“You are old, father William,” the young man said,
And your hair has become very white;
And yet you incessantly stand on your head —
Do you think, at your age, it is right?”

“In my youth,” father William replied to his son,
“I feared it might injure the brain;
But, now that I’m perfectly sure I have none,
Why, I do it again, and again.”

Alice’s Adventures in Wonderland
Lewis Carroll

Instead of running … Years ago, before I could do a handstand, I would dream of setting the world record in the mile — on my hands. I don’t think that will happen. I can do a handstand now but I don’t think I’m any closer to moving while upside-down than I was five years ago.

Today my yoga class was devoted to handstands. That is to say, we spent almost an hour limbering up the shoulders and such, and then spent 10 minutes or so doing handstands.

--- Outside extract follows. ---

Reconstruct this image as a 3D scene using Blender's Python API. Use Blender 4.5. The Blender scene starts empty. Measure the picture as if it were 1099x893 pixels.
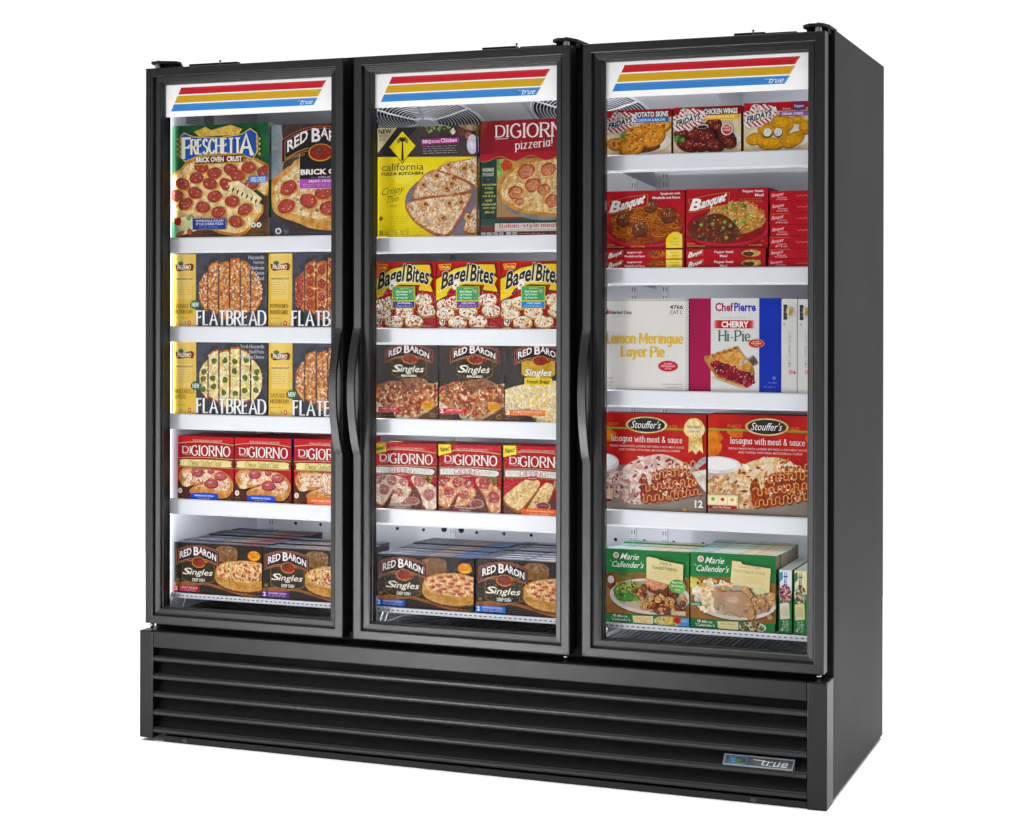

Our teacher wanted us to pay attention to how we breathed as we went into handstand. Did we jump up on an inhale, an exhale, or did we hold our breath. Now I’d never paid much attention to breathing when I was entering handstand. It’s hard enough (for me) to get there without thinking of something else. But I can recall that once the initial jump was done, but I was still moving up, I would occasionally notice I was holding my breath.

I tend to hold my breath when doing fiddly things. When I’m doing a delicate pull in pottery I will hold my breath, because breathing causes a slight shake and I don’t want that shake to end up in the clay (I have read of people who do really precise work and who time their movements so their heartbeat doesn’t cause a shake). It occurred to me that the slight perturbation caused by breathing might add an extra wobble to my balance, so it would be easier to go up when the lungs were still.

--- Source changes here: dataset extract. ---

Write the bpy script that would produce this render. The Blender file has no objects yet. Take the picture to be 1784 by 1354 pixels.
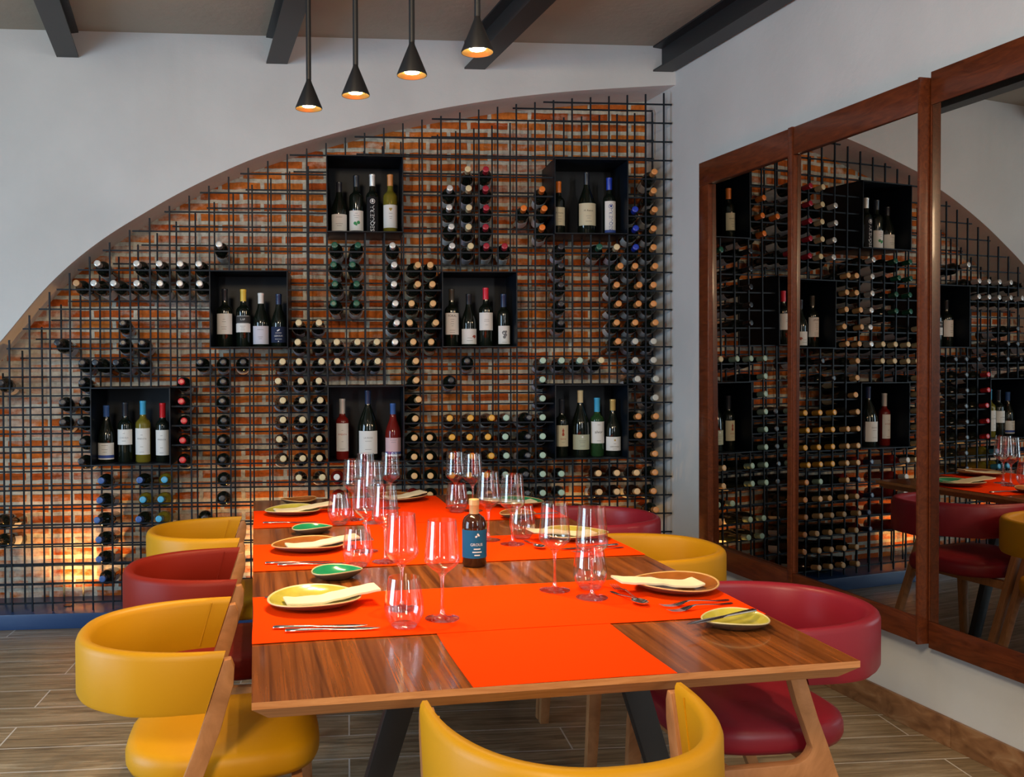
import bpy, bmesh, math, random
from math import sin, cos, pi, radians
from mathutils import Vector, Matrix

S = bpy.context.scene
COL = S.collection
random.seed(7)

# ------------------------------------------------------------ camera, world, lights, exposure
CAM_Z = 1.315
camd = bpy.data.cameras.new('camera')
cam = bpy.data.objects.new('camera', camd)
COL.objects.link(cam)
_yaw, _pit, _rol = .08838, .0164, -.0043
_f = Vector((sin(_yaw) * cos(_pit), cos(_yaw) * cos(_pit), -sin(_pit)))
_r = Vector((cos(_yaw), -sin(_yaw), 0))
_u = _r.cross(_f)
_r2, _u2 = _r * cos(_rol) + _u * sin(_rol), _u * cos(_rol) - _r * sin(_rol)
cam.matrix_world = Matrix(((_r2.x, _u2.x, -_f.x, 0), (_r2.y, _u2.y, -_f.y, 0), (_r2.z, _u2.z, -_f.z, CAM_Z), (0, 0, 0, 1)))
camd.sensor_fit = 'HORIZONTAL'
camd.sensor_width = 36
camd.lens = 1640 / 1784 * 36
camd.shift_x = (892 - 750) / 1784
camd.shift_y = (632 + 1640 * math.tan(.0164) - 677) / 1784
camd.clip_start = .05
S.camera = cam

W = bpy.data.worlds.new('world')
S.world = W
W.use_nodes = True
W.node_tree.nodes['Background'].inputs[0].default_value = (.72, .84, 1, 1)
W.node_tree.nodes['Background'].inputs[1].default_value = .08

S.view_settings.view_transform = 'Standard'
S.view_settings.look = 'None'
S.view_settings.exposure = 0
S.view_settings.gamma = 1
S.view_settings.use_curve_mapping = False
S.cycles.max_bounces = 10
S.cycles.transmission_bounces = 10
S.cycles.transparent_max_bounces = 24
S.cycles.glossy_bounces = 5
S.cycles.diffuse_bounces = 4
S.cycles.sample_clamp_indirect = 8
S.cycles.use_denoising = True

def aim(o, d):
    o.rotation_euler = Vector(d).to_track_quat('-Z', 'Y').to_euler()

def area(name, loc, d, sx, sy, power, color):
    l = bpy.data.lights.new(name, 'AREA')
    l.shape = 'RECTANGLE'
    l.size, l.size_y, l.energy, l.color = sx, sy, power, color
    o = bpy.data.objects.new(name, l)
    COL.objects.link(o)
    o.location = loc
    aim(o, d)
    return o

# daylight through the windows behind and to the left of the photographer
area('window_daylight_left', (-3.52, 1.7, 1.25), (1, .06, -.26), 1.9, 2.0, 130, (.54, .77, 1))
area('window_daylight_rear', (2.25, -1.5, 1.95), (-.5, 1, -.12), .22, 1.8, 38, (.94, .97, 1))
area('window_daylight_rear', (-1.5, -2.4, 1.7), (.3, 1, -.1), .22, 2.0, 20, (.80, .91, 1))
# added unseen warm fill aimed at the right wall, then a warm ceiling lamp
area('warm_fill_light', (-.9, -.7, 2.75), (2.9, 3.1, -2.2), .6, .6, 105, (1, .76, .50))
wl = bpy.data.lights.new('ceiling_lamp_light', 'POINT')
wl.energy, wl.color, wl.shadow_soft_size = 24, (1, .76, .48), .12
wo = bpy.data.objects.new('ceiling_lamp_light', wl)
COL.objects.link(wo)
wo.location = (1.45, .75, 2.35)

# ------------------------------------------------------------ helpers
class MB:
    def __init__(s):
        s.v, s.f, s.m = [], [], []

    def add(s, vs, fs, mi=0, M=None):
        o = len(s.v)
        s.v += [tuple(M @ Vector(p)) if M else tuple(p) for p in vs]
        s.f += [tuple(i + o for i in q) for q in fs]
        s.m += [mi] * len(fs)
        return s

    def box(s, x0, x1, y0, y1, z0, z1, mi=0, M=None):
        vs = [(x, y, z) for z in (z0, z1) for y in (y0, y1) for x in (x0, x1)]
        return s.add(vs, [(0, 2, 3, 1), (4, 5, 7, 6), (0, 1, 5, 4), (2, 6, 7, 3), (0, 4, 6, 2), (1, 3, 7, 5)], mi, M)

    def lathe(s, prof, n=24, mi=0, M=None, sx=1, sy=1, wob=None):
        vs, fs = [], []
        for j, (r, z) in enumerate(prof):
            for i in range(n):
                a = 2 * pi * i / n
                k = wob(a, r, z) if wob else (1, 0)
                vs.append((r * cos(a) * sx * k[0], r * sin(a) * sy * k[0], z + k[1]))
        for j in range(len(prof) - 1):
            for i in range(n):
                k = (i + 1) % n
                fs.append((j * n + i, j * n + k, j * n + n + k, j * n + n + i))
        if prof[0][0] > 1e-5:
            fs.append(tuple(range(n))[::-1])
        if prof[-1][0] > 1e-5:
            fs.append(tuple((len(prof) - 1) * n + i for i in range(n)))
        return s.add(vs, fs, mi, M)

    def shell(s, prof, n=32, mi=0, M=None):           # open lathe, no caps
        vs, fs = [], []
        for r, z in prof:
            vs += [(r * cos(2 * pi * i / n), r * sin(2 * pi * i / n), z) for i in range(n)]
        for j in range(len(prof) - 1):
            for i in range(n):
                k = (i + 1) % n
                fs.append((j * n + i, j * n + k, j * n + n + k, j * n + n + i))
        return s.add(vs, fs, mi, M)

    def prism(s, poly, a, b, mi=0, M=None, ax='z'):     # polygon extruded from a to b along ax
        def P(p, h):
            return {'z': (p[0], p[1], h), 'y': (p[0], h, p[1]), 'x': (h, p[0], p[1])}[ax]
        n = len(poly)
        vs = [P(p, a) for p in poly] + [P(p, b) for p in poly]
        fs = [tuple(range(n))[::-1], tuple(range(n, 2 * n))] + [(i, (i + 1) % n, n + (i + 1) % n, n + i) for i in range(n)]
        return s.add(vs, fs, mi, M)

    def rod(s, p, q, w, h=None, mi=0):                # square bar p -> q
        p, q = Vector(p), Vector(q)
        d = (q - p).normalized()
        a = d.cross(Vector((0, 1, 0))) if abs(d.y) < .9 else d.cross(Vector((1, 0, 0)))
        a.normalize()
        b = d.cross(a)
        h = h or w
        vs = [e + a * i * w / 2 + b * j * h / 2 for e in (p, q) for i, j in ((-1, -1), (1, -1), (1, 1), (-1, 1))]
        return s.add(vs, [(3, 2, 1, 0), (4, 5, 6, 7), (0, 1, 5, 4), (1, 2, 6, 5), (2, 3, 7, 6), (3, 0, 4, 7)], mi)

    def sweep(s, secs, closed=True, mi=0, caps=True):   # list of equal rings
        n = len(secs[0])
        vs = [p for r in secs for p in r]
        fs = []
        for j in range(len(secs) - 1):
            for i in range(n if closed else n - 1):
                k = (i + 1) % n
                fs.append((j * n + i, j * n + k, j * n + n + k, j * n + n + i))
        if caps:
            fs += [tuple(range(n))[::-1], tuple((len(secs) - 1) * n + i for i in range(n))]
        return s.add(vs, fs, mi)

    def mesh(s, name, mats, smooth=True, bevel=0, angle=40):
        me = bpy.data.meshes.new(name)
        me.from_pydata(s.v, [], s.f)
        for m in (mats if isinstance(mats, (list, tuple)) else [mats]):
            me.materials.append(m)
        me.polygons.foreach_set('material_index', s.m)
        bm = bmesh.new()
        bm.from_mesh(me)
        if bevel:
            bmesh.ops.remove_doubles(bm, verts=bm.verts, dist=1e-6)
            ed = [e for e in bm.edges if len(e.link_faces) == 2 and e.calc_face_angle(0) > radians(35)]
            bmesh.ops.bevel(bm, geom=ed, offset=bevel, segments=2, affect='EDGES', profile=.6, clamp_overlap=True)
        bmesh.ops.recalc_face_normals(bm, faces=bm.faces)
        if smooth:
            for f in bm.faces:
                f.smooth = True
            for e in bm.edges:
                e.smooth = not (len(e.link_faces) == 2 and e.calc_face_angle(0) > radians(angle))
        bm.to_mesh(me)
        bm.free()
        return me

    def build(s, name, mats, parent=None, **k):
        return obj(name, s.mesh(name, mats, **k), parent)

def obj(name, me, parent=None):
    o = bpy.data.objects.new(name, me)
    COL.objects.link(o)
    if parent:
        o.parent = parent
    return o

def tag(o, label=None, cat=None, group=None, kind=None):
    for k, v in (('label', label), ('category', cat), ('group', group), ('kind', kind)):
        if v:
            o[k] = v
    return o

def thing(name, label, cat, loc=(0, 0, 0), rz=0, group=None, rot=None):
    o = bpy.data.objects.new(name, None)
    o.empty_display_size = .05
    COL.objects.link(o)
    o.location = loc
    o.rotation_euler = rot or (0, 0, rz)
    return tag(o, label, cat, group)

def dup(src, label, loc, rz=0, group=None, rot=None):
    """a copy of a thing with copies of its parts and sub-parts"""
    def rec(o, par):
        c = o.copy()
        COL.objects.link(c)
        c.parent = par
        for ch in o.children:
            rec(ch, c)
        return c
    c = rec(src, None)
    c.location = loc
    c.rotation_euler = rot or (0, 0, rz)
    return tag(c, label, None, group)

# ------------------------------------------------------------ materials
def mat(name, col=(.5, .5, .5), rough=.5, metal=0, spec=.5, coat=0, sheen=0, emit=None, es=0, trans=0, ior=1.5, subs=0):
    m = bpy.data.materials.new(name)
    m.use_nodes = True
    b = m.node_tree.nodes['Principled BSDF']
    b.inputs['Base Color'].default_value = (*col, 1)
    b.inputs['Roughness'].default_value = rough
    b.inputs['Metallic'].default_value = metal
    b.inputs['Specular IOR Level'].default_value = spec
    b.inputs['Coat Weight'].default_value = coat
    b.inputs['Coat Roughness'].default_value = .08
    b.inputs['Sheen Weight'].default_value = sheen
    b.inputs['Transmission Weight'].default_value = trans
    b.inputs['IOR'].default_value = ior
    if emit:
        b.inputs['Emission Color'].default_value = (*emit, 1)
        b.inputs['Emission Strength'].default_value = es
    return m

class NT:
    def __init__(s, m):
        s.t = m.node_tree
        s.b = s.t.nodes['Principled BSDF']

    def n(s, typ, ins=None, **props):
        x = s.t.nodes.new(typ)
        for k, v in props.items():
            setattr(x, k, v)
        for k, v in (ins or {}).items():
            if isinstance(v, tuple) and len(v) == 2 and hasattr(v[0], 'outputs'):
                s.t.links.new(v[0].outputs[v[1]], x.inputs[k])
            else:
                x.inputs[k].default_value = v
        return x

    def link(s, a, o, key):
        s.t.links.new(a.outputs[o], s.b.inputs[key])

    def coords(s, scale=(1, 1, 1), rot=(0, 0, 0), src='Object'):
        c = s.n('ShaderNodeTexCoord')
        return s.n('ShaderNodeMapping', {'Vector': (c, src), 'Scale': scale, 'Rotation': rot})

    def ramp(s, fac, stops):
        r = s.n('ShaderNodeValToRGB', {'Fac': fac})
        e = r.color_ramp.elements
        while len(e) < len(stops):
            e.new(.5)
        for i, (p, c) in enumerate(stops):
            e[i].position = p
            e[i].color = (*c, 1)
        return r

    def bump(s, fac, strength=.3, dist=.01, normal=None):
        ins = {'Height': fac, 'Strength': strength, 'Distance': dist}
        if normal:
            ins['Normal'] = normal
        b = s.n('ShaderNodeBump', ins)
        s.link(b, 'Normal', 'Normal')
        return b

def plaster(name, col, bs=.25):
    m = mat(name, col, .85)
    t = NT(m)
    c = t.coords()
    n1 = t.n('ShaderNodeTexNoise', {'Vector': (c, 0), 'Scale': 2.2, 'Detail': 4})
    r = t.ramp((n1, 'Fac'), [(.3, tuple(x * .93 for x in col)), (.7, tuple(min(1, x * 1.05) for x in col))])
    t.link(r, 'Color', 'Base Color')
    n2 = t.n('ShaderNodeTexNoise', {'Vector': (c, 0), 'Scale': 26, 'Detail': 5, 'Roughness': .6})
    t.bump((n2, 'Fac'), bs, .006)
    return m

def wood(name, dark, light, scale, rough=.4, coat=0, rot=(0, 0, 0), spec=.4, bs=.05, dist=2.5, stops=(.25, .5, .75)):
    m = mat(name, light, rough, spec=spec, coat=coat)
    t = NT(m)
    c = t.coords(scale, rot)
    n = t.n('ShaderNodeTexNoise', {'Vector': (c, 0), 'Scale': 1, 'Detail': 7, 'Roughness': .62, 'Distortion': dist})
    mid = tuple((a + b) / 2 for a, b in zip(dark, light))
    r = t.ramp((n, 'Fac'), list(zip(stops, (dark, mid, light))))
    t.link(r, 'Color', 'Base Color')
    t.bump((n, 'Fac'), bs, .002)
    return m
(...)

She had us kick up into handstand first on the left foot and an inhale, then on the right foot and an inhale, then on the left foot and an exhale, then the right foot and an exhale, the left foot holding the breath, then right. Then we got to rest.

Kicking up into handstand off the left foot

Kicking up into handstand off the left foot

As we rested she asked us what we’d noticed, which was easier. Well it was really hard to even get into handstand when concentrating on my breathing, and it got progressively harder as I got more tired. That sort of masked any differences in the breath patterns as far as I could tell.

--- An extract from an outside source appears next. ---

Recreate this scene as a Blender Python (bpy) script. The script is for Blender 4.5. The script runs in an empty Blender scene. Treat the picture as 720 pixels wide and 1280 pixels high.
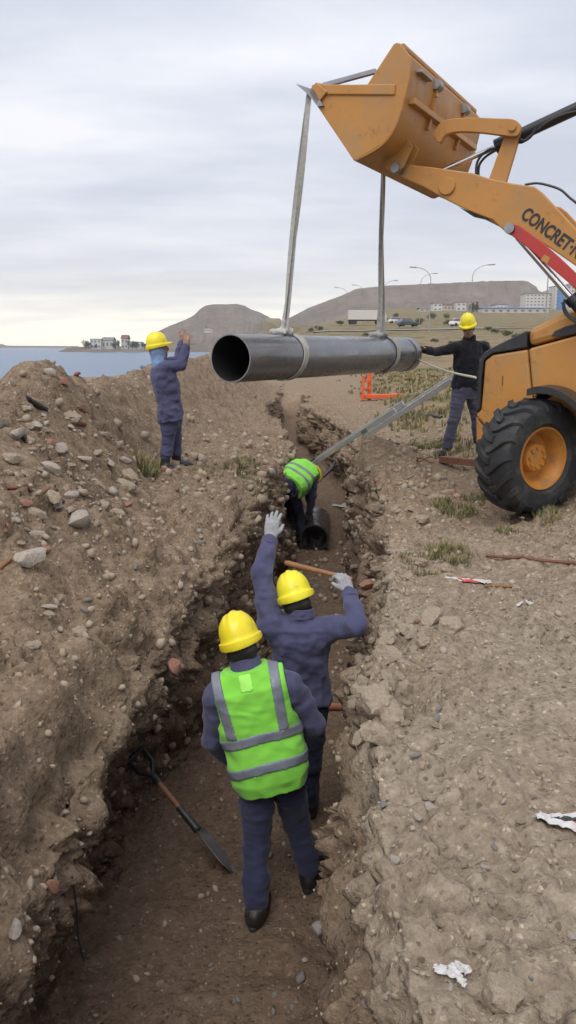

Then she told us to try kicking off with both legs (which is harder). Inhale up (or half up, handstand from the waist down, but with knees flexed), then exhale to extend the legs, inhale hold, exhale down, and repeat for a total of three handstands. Then pause and rest. Then 3 more times going up with both legs but on the exhale.

My hands were getting sweaty and I started to worry that they’d slide out from under me and I’d crash down on my nose. They didn’t, of course, but I still worried.

As I think of it now, in the calm as I write this, what makes sense to me is that I should exhale before going up — this firms up the core muscles and provides stability — and then hold my breath as I work to find my balance.

But I’ve discovered that I’d rather do forearm balance

Kicking up into forearm balance off the left foot.

Kicking up into forearm balance off the left foot.

Sigh. But with the forearms flat on the ground, it’s even harder to run a mile up-side-down.